Nations that use the common euro currency will give the new European Stability Mechanism a capital base of euro80 billion ($114 billion) and provide euro620 billion ($880 billion) in callable capital and guarantees, said Olli Rehn, the European Union monetary affairs commissioner.
The ESM will start in mid-2013, succeeding the eurozone's existing bailout fund, the European Financial Stability Facility. European policymakers hope the existence of a rescue mechanism for countries that run into financial trouble after 2013 will help counter any doubts over the credibility of the euro.
Investors were keen to know the details of the future fund amid doubts that Europe will have solved its debt crisis — which has already pushed Greece and Ireland into multibillion-euro (dollar) bailouts — by 2013.
The euro80 billion capital base allows the fund to act more like a bank, giving additional security to its creditors. The callable capital and guarantees would only have to be paid if a bailed-out country fails to repay its loans.
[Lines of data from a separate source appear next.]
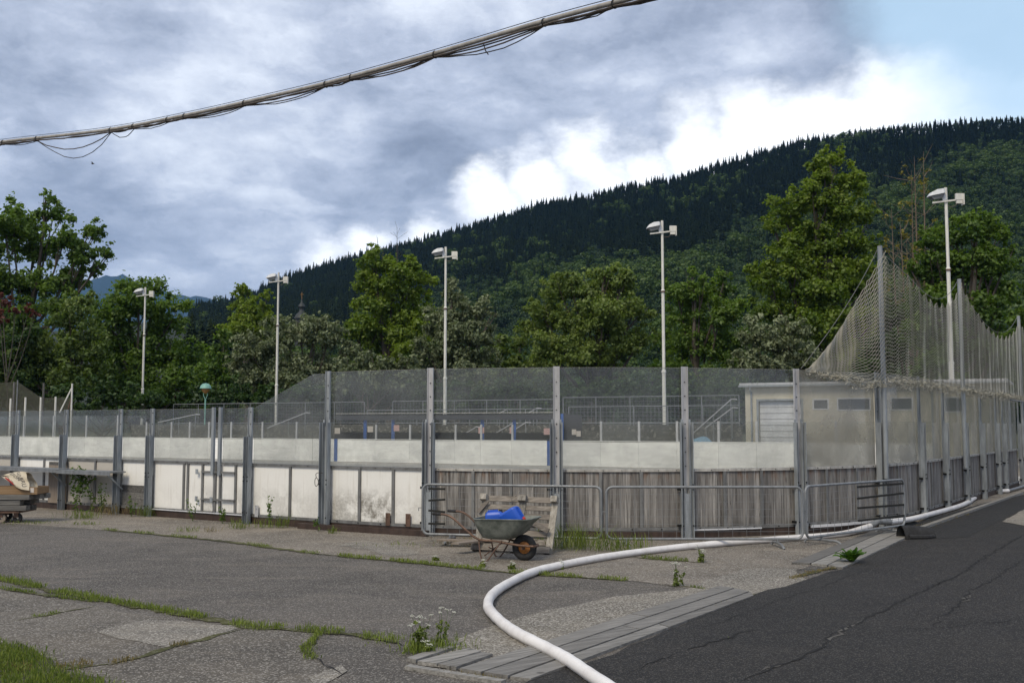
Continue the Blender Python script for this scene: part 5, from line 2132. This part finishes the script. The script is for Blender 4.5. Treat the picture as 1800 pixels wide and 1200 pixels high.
# paper sack draped, with print: a sheet bent over, parameterised so the print follows it
sx0 = P(3, 746, Yc).x
def sackp(u, v, off=0.0):
    """u 0..1 left-right, v 0..1 bottom-top; returns point on the draped front"""
    # outline: left edge slopes, right edge leans outwards at the foot
    ul = .0 + .0 * v
    xl = .02 + .06 * (1 - v) + .10 * max(0, .5 - v)
    xr = .52 + .14 * (1 - v) - .03 * v
    zt = .445 - .10 * (1 - u) ** 2 - .03 * u ** 6
    zb = .13 - .14 * u * (1 - u) * 0 + .20 * (1 - u) ** 2.2 - .05 * u
    x = sx0 + xl + (xr - xl) * u
    z = tz + zb + (zt - zb) * v
    y = Yc - .16 + .20 * v + .03 * math.sin(u * 7 + v * 3) + .018 * math.sin(v * 11 + u * 4) - off
    return Vector((x, y, z))
sack = thing('paper_sack', 'crumpled cream paper sack with dark lettering and a red figure, lying on the tray', 'sack', Vector((sx0 + .3, Yc, tz)))
mb = MB()
rows = [[sackp(i / 20, j / 14) for i in range(21)] for j in range(15)]
back = [[sackp(i / 20, j / 14) + Vector((.01, .30 * (1 - (j / 14)) ** .5 * .9 + .10, -.01 - .02 * (i % 2))) for i in range(21)] for j in range(14, -1, -1)]
mb.grid(rows + back)
mb.build('paper', 'sack', sack, smooth=True)


def print_text(txt, u0, v0, ang, size, m='ink'):
    cu = bpy.data.curves.new('print', 'FONT')
    cu.body = txt; cu.size = size; cu.space_character = 1.05
    ob = bpy.data.objects.new('tmp', cu)
    COL.objects.link(ob)
    dg = bpy.context.evaluated_depsgraph_get()
    me = bpy.data.meshes.new_from_object(ob.evaluated_get(dg))
    bpy.data.objects.remove(ob)
    ca, sa_ = math.cos(ang), math.sin(ang)
    for v in me.vertices:
        x, y = v.co.x, v.co.y
        X = x * ca - y * sa_; Y = x * sa_ + y * ca
        p = sackp(u0 + X / .58, v0 + Y / .42, .006)
        v.co = p
    me.materials.clear(); me.materials.append(MATS[m])
    o = bpy.data.objects.new('print', me)
    link(o, sack)
    return o
print_text('EFON', .36, .90, R(-48), .10)
print_text('GÖ', .60, .97, R(-75), .085)
print_text('BRU', .68, .63, R(-72), .115)
print_text('S', .12, .62, R(-20), .10, 'ink_red')
mb = MB()
for q in ([(.02, .80), (.14, .82), (.26, .66), (.33, .45), (.34, .30), (.28, .22)], [(.40, .42), (.48, .30), (.44, .12), (.52, .10)]):
    pp = smooth_pts([sackp(u, v, .006) for u, v in q], 4)
    mb.tube(pp, .0035, 4)
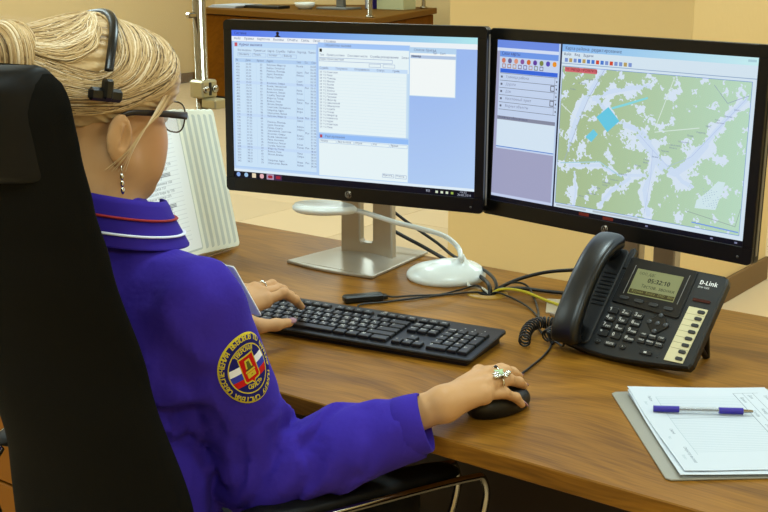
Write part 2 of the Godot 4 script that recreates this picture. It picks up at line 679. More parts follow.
func build_lamps() -> void:
	var frame_m := mat("white_lamp_frame", Color(0.9, 0.9, 0.9), 0.4)
	var glow := mat("ceiling_light_glow", Color(0.95, 0.95, 0.95), 0.5)
	glow.emission_enabled = true
	glow.emission = LAMP_COLOUR
	glow.emission_energy_multiplier = 2.0
	var st := mb()
	for s in [[-0.3, 0, 0.02, 0.62], [0.3, 0, 0.02, 0.62], [0, -0.3, 0.58, 0.02], [0, 0.3, 0.58, 0.02]]:
		box(st, Transform3D(Basis(), Vector3(s[0], -0.015, s[1])), Vector3(s[2], 0.03, s[3]), 0.003)
	var fm := done(st)
	var gm := boxm(Vector3(-0.29, -0.012, -0.29), Vector3(0.29, 0.0, 0.29), 0.002)
	for x in [-7.7, -5.3, -2.9, -0.3, 1.9]:
		for z in [-5.4, -2.6, 0.2, 2.6]:
			var t := thing("ceiling_light", "square white ceiling light panel glowing above the office", "ceiling light", v3(x, 2.1, z), "ceiling light panels")
			part("lamp_frame", fm, frame_m, t, Transform3D(Basis(), v3(x, 2.1, z)))
			part("diffuser", gm, glow, t, Transform3D(Basis(), v3(x, 2.1, z)))
			var l := AreaLight3D.new()
			l.name = "panel_light"
			l.area_size = Vector2(0.58, 0.58)
			l.light_color = LAMP_COLOUR
			l.light_energy = LAMP_ENERGY
			l.area_range = 20.0
			l.shadow_enabled = true
			l.rotation = Vector3(-PI / 2, 0, 0)
			l.position = Vector3(0, -0.035, 0)
			t.add_child(l, true)

# ------------------------------------------------------------------ the desk
func build_desk() -> void:
	var wood := mat("walnut_laminate", Color.WHITE, 0.42, 0.0, 0.27)
	wood.albedo_texture = ImageTexture.create_from_image(wood_image(1536, 768, Color(0.33, 0.205, 0.05), Color(0.52, 0.345, 0.095), Color(0.64, 0.44, 0.15), 11, 0.007, 0.05))
	triplanar(wood, Vector3(1.0 / 2.4, 1.0 / 1.2, 1.0 / 1.2), Vector3(0.63, 0.0, 0.04))
	var edge := mat("walnut_edge_band", Color(0.44, 0.29, 0.12), 0.35)
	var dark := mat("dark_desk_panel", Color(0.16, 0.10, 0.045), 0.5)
	var t := thing("office_desk", "long walnut brown office desk carrying two monitors and a telephone", "desk", v3(-0.2, -0.75, 0.41))
	var top := part("desk_top", boxm(v3(-1.55, -0.028, 0.0), v3(1.05, 0.0, 0.82), 0.0018), wood, t)
	# grommet with its brass-coloured ring
	var ring := mat("yellow_plastic_ring", Color(0.62, 0.46, 0.10), 0.4)
	var st := mb()
	lathe(st, [Vector2(0.018, -0.001), Vector2(0.018, 0.0022), Vector2(0.0215, 0.003), Vector2(0.0375, 0.003), Vector2(0.040, 0.0014), Vector2(0.040, -0.001)], 36, Transform3D(Basis(), v3(-0.412, 0.0, 0.178)))
	part("cable_grommet", done(st), ring, top).set_meta("label", "yellow plastic cable grommet ring")
	st = mb()
	lathe(st, [Vector2(0.0, 0.0006), Vector2(0.018, 0.0006)], 24, Transform3D(Basis(), v3(-0.412, 0.0, 0.178)))
	part("grommet_hole", done(st), mat("black_hole", Color(0.01, 0.01, 0.01), 0.9), top)
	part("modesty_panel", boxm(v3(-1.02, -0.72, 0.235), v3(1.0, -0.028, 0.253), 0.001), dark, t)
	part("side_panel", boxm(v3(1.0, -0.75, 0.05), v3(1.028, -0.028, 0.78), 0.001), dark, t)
	# drawer pedestal under the far end
	var drawer_wood := mat("drawer_front_wood", Color(0.55, 0.34, 0.06), 0.5, 0.0, 0.25)
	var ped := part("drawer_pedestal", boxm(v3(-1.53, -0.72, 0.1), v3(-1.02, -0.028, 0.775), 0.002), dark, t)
	var y := -0.04
	for h in [0.13, 0.19, 0.35]:
		part("drawer", boxm(v3(-1.525, y - h, 0.776), v3(-1.025, y, 0.794), 0.002), drawer_wood, ped)
		y -= h + 0.006
	for x in [-1.5, -1.05]:
		for z in [0.14, 0.74]:
			st = mb()
			lathe(st, [Vector2(0.0, -0.75), Vector2(0.02, -0.75), Vector2(0.02, -0.72), Vector2(0.0, -0.72)], 12, Transform3D(Basis(), v3(x, 0, z)))
			part("foot", done(st), mat("black_plastic", Color(0.02, 0.02, 0.022), 0.45), ped)

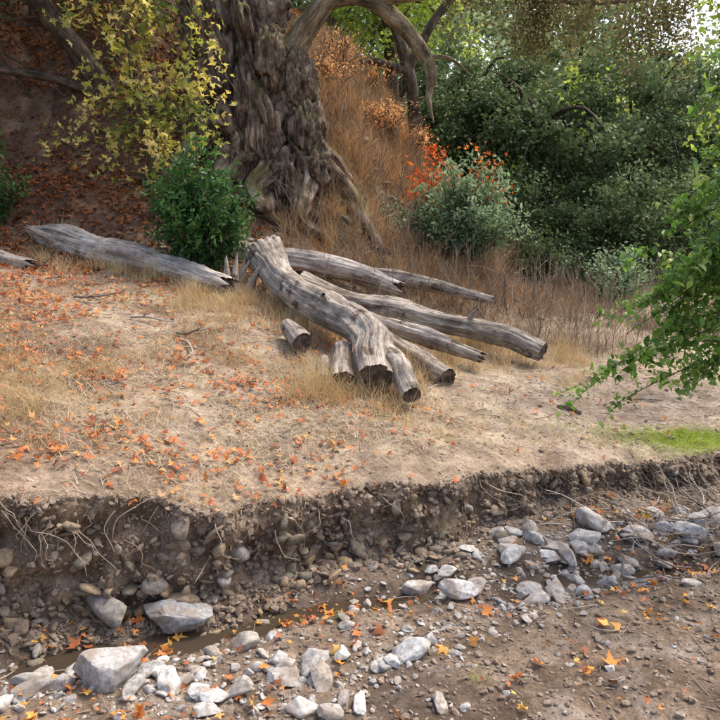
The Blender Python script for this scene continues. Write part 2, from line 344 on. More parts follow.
# ---------------------------------------------------------------- ground mesh
def grow(a,b,step,g):
    out=[a];
    while out[-1]<b: out.append(out[-1]+step);step*=g
    return np.array(out)
ys=np.concatenate([-grow(3,40,1,1.35)[::-1],np.arange(-2.8,2.8,.15),np.arange(2.8,7,.015),np.arange(7,20,.06),grow(20,200,.12,1.06)])
xs=np.concatenate([-grow(8,160,.2,1.15)[::-1],np.arange(-7.95,-3.2,.05),np.arange(-3.2,4,.019),np.arange(4,8,.05),grow(8,160,.2,1.15)])
GX,GY=np.meshgrid(xs,ys);x=GX.ravel();y=GY.ravel()
z=H(x,y);yw=y+warp(x,y)
d=(y-Yb(x));nA=fbm(x*1.1,y*1.1,0,4,31);nB=fbm(x*5,y*5,0,4,33)
def lerp(a,b,f): return a+(np.asarray(b)-a)*f[:,None]
col=np.tile(np.array([.35,.27,.2]),(len(x),1))
col=lerp(col,(.24,.18,.13),ss(-.1,.25,nA))
col=lerp(col,(.37,.32,.27),ss(.0,.3,nB)*.6)
wet=np.exp(-((y-Yc(x))/.3)**2)*ss(-.5,.2,nA+.3)+.8*ss(.12,.3,fbm(x*1.6+9,y*1.6,0,3,88));col=lerp(col,(.11,.08,.06),np.clip(wet,0,1)*.85)
face=ss(-.12,.02,d)*ss(BW*1.25,BW*.9,d)
top=ss(BW*.9,BW*1.3,d)
tcol=np.tile(np.array([.40,.32,.24]),(len(x),1))
tcol=lerp(tcol,(.46,.38,.27),ss(-.15,.2,nB+nA*.5))
tcol=lerp(tcol,(.24,.17,.12),ss(-.05,.25,fbm(x*1.7,y*1.7,0,4,35))*ss(1,-1,x)*.9)
tcol=lerp(tcol,(.31,.19,.125),ss(-.5,-3.5,x)*ss(-.2,.3,nA)*.6)
tcol=lerp(tcol,(.36,.27,.2),ss(.6,0,d-BW)*.6)
tcol=lerp(tcol,(.42,.34,.275),ss(.8,2,x)*ss(9,7,y)*.7)
hl=ss(0,1.5,y-yh(x))
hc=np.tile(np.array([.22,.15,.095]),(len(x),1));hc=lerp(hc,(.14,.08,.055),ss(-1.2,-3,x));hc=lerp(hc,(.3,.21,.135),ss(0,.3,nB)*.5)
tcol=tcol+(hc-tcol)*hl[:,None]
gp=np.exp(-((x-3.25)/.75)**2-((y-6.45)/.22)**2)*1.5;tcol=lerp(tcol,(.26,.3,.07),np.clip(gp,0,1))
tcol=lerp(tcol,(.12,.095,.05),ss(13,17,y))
col=lerp(col,(.27,.2,.14),face);col=lerp(col,(.17,.12,.085),face*ss(-.1,.2,fbm(x*6,z*9,0,3,41)));col=lerp(col,(.37,.285,.21),face*ss(.0,.3,fbm(x*3,z*12,2,3,43)))
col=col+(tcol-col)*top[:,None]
nx=len(xs);ny=len(ys)
i=np.arange(ny-1)[:,None]*nx;j=np.arange(nx-1)[None]
F=np.stack([i+j,i+j+1,i+nx+j+1,i+nx+j],-1).reshape(-1,4)
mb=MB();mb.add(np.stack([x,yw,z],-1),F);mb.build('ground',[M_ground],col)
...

The euro700 billion ($994 billion) in overall contributions will give the ESM an effective lending capacity of euro500 billion ($710 billion). The overcapitalization is necessary to get a good credit rating for any bonds the fund issues, providing extra security in case countries that are currently contributing run out of money.
Ministers also decided to tweak the formula to calculate each state's contributions, giving economic output more weight than population and thus slightly lowering the burden on poorer countries. That follows demands by 10 poorer eurozone states, including Slovakia and Malta, which felt they were carrying an unfair burden compared to their economic strength.
German Finance Minister Wolfgang Schaeuble, who until earlier in the day had opposed changes to the formula, said the tweaks were so minimal — changing his country's contribution by less than 0.1 percentage point — that all finance ministers were able to agree.